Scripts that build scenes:
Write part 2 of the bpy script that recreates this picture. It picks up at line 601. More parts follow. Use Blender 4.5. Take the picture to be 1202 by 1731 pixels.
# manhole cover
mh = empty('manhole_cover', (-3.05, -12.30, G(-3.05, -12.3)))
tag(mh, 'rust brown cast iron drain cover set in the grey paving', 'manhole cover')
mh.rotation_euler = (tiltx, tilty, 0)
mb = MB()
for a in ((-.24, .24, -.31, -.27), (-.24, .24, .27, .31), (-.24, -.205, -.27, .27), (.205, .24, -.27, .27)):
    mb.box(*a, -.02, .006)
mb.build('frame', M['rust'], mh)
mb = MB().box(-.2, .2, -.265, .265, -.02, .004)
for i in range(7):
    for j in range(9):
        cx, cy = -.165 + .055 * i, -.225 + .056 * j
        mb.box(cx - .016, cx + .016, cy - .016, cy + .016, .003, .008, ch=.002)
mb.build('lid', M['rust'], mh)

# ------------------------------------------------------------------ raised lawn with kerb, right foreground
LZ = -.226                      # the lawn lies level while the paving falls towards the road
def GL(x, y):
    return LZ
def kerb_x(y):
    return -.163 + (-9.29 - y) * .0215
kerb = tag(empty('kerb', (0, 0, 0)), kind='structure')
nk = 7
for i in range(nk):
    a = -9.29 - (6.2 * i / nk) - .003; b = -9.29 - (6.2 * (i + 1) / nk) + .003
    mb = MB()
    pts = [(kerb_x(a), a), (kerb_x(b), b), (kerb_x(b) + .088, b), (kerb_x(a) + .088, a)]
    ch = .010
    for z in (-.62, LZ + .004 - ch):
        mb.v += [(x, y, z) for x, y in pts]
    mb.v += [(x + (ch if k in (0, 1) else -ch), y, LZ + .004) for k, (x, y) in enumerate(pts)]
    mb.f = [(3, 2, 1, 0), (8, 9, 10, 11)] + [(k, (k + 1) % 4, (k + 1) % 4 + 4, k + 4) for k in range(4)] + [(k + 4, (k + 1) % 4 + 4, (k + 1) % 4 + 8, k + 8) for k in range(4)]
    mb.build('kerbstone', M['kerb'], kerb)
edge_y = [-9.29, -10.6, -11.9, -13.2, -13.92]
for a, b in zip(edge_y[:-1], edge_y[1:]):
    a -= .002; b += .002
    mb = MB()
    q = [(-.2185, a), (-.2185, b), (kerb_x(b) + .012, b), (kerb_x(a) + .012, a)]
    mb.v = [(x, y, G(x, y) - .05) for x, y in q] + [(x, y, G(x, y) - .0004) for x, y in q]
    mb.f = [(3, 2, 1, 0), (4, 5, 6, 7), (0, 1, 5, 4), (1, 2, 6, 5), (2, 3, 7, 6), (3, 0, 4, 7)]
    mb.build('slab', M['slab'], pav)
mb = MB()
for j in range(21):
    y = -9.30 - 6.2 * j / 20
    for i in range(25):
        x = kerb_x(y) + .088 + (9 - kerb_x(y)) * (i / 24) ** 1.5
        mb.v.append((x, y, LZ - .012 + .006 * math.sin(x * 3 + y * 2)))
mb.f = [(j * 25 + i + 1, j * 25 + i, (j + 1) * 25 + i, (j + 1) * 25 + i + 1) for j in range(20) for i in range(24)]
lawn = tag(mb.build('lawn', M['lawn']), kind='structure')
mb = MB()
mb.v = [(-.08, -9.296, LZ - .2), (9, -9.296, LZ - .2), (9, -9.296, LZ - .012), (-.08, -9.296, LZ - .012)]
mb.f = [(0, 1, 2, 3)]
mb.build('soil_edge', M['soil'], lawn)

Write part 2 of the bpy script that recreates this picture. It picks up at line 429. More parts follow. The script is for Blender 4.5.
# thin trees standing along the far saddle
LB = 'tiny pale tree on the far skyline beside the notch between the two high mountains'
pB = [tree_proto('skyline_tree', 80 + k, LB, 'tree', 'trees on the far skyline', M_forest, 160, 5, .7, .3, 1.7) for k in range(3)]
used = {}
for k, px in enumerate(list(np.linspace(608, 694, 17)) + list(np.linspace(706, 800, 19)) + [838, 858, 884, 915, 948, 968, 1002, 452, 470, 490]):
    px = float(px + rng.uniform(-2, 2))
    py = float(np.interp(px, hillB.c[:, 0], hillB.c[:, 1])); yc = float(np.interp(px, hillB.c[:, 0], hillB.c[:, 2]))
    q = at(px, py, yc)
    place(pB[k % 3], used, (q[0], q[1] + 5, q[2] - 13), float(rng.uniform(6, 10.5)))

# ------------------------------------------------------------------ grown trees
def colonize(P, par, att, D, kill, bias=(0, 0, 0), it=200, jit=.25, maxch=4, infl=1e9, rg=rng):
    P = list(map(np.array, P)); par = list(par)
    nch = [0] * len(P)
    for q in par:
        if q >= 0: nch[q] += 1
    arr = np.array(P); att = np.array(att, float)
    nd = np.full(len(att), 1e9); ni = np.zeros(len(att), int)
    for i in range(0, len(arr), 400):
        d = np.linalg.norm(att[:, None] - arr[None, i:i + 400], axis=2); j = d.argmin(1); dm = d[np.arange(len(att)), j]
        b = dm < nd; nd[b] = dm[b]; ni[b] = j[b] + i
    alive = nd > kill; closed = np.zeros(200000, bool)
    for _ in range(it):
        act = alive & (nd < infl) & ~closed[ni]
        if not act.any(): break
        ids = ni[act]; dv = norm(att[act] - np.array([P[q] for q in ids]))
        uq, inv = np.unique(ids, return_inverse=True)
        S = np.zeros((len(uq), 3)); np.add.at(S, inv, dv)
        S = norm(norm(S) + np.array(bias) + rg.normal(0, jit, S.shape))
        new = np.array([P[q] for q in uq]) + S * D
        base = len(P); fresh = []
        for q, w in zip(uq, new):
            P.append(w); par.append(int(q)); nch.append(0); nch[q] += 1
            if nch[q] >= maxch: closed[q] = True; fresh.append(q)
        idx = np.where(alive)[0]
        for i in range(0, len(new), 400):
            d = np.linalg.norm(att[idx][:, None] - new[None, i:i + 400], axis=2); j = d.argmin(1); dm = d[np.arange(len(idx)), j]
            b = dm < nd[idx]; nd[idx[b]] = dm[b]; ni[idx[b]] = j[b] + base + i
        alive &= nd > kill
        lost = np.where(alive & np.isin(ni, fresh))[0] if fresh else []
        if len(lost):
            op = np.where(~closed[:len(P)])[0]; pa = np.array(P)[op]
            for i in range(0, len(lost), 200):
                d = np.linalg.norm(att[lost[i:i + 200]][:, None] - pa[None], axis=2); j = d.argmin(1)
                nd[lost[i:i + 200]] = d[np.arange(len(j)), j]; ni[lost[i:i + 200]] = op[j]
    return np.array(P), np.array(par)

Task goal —
Exactly repeat the lines running from the top of the listing to the line bearing "mb.build('lid', M['rust'], mh)", both of those lines included, and only them.

Exercise response —
Write part 2 of the bpy script that recreates this picture. It picks up at line 601. More parts follow. Use Blender 4.5. Take the picture to be 1202 by 1731 pixels.
# manhole cover
mh = empty('manhole_cover', (-3.05, -12.30, G(-3.05, -12.3)))
tag(mh, 'rust brown cast iron drain cover set in the grey paving', 'manhole cover')
mh.rotation_euler = (tiltx, tilty, 0)
mb = MB()
for a in ((-.24, .24, -.31, -.27), (-.24, .24, .27, .31), (-.24, -.205, -.27, .27), (.205, .24, -.27, .27)):
    mb.box(*a, -.02, .006)
mb.build('frame', M['rust'], mh)
mb = MB().box(-.2, .2, -.265, .265, -.02, .004)
for i in range(7):
    for j in range(9):
        cx, cy = -.165 + .055 * i, -.225 + .056 * j
        mb.box(cx - .016, cx + .016, cy - .016, cy + .016, .003, .008, ch=.002)
mb.build('lid', M['rust'], mh)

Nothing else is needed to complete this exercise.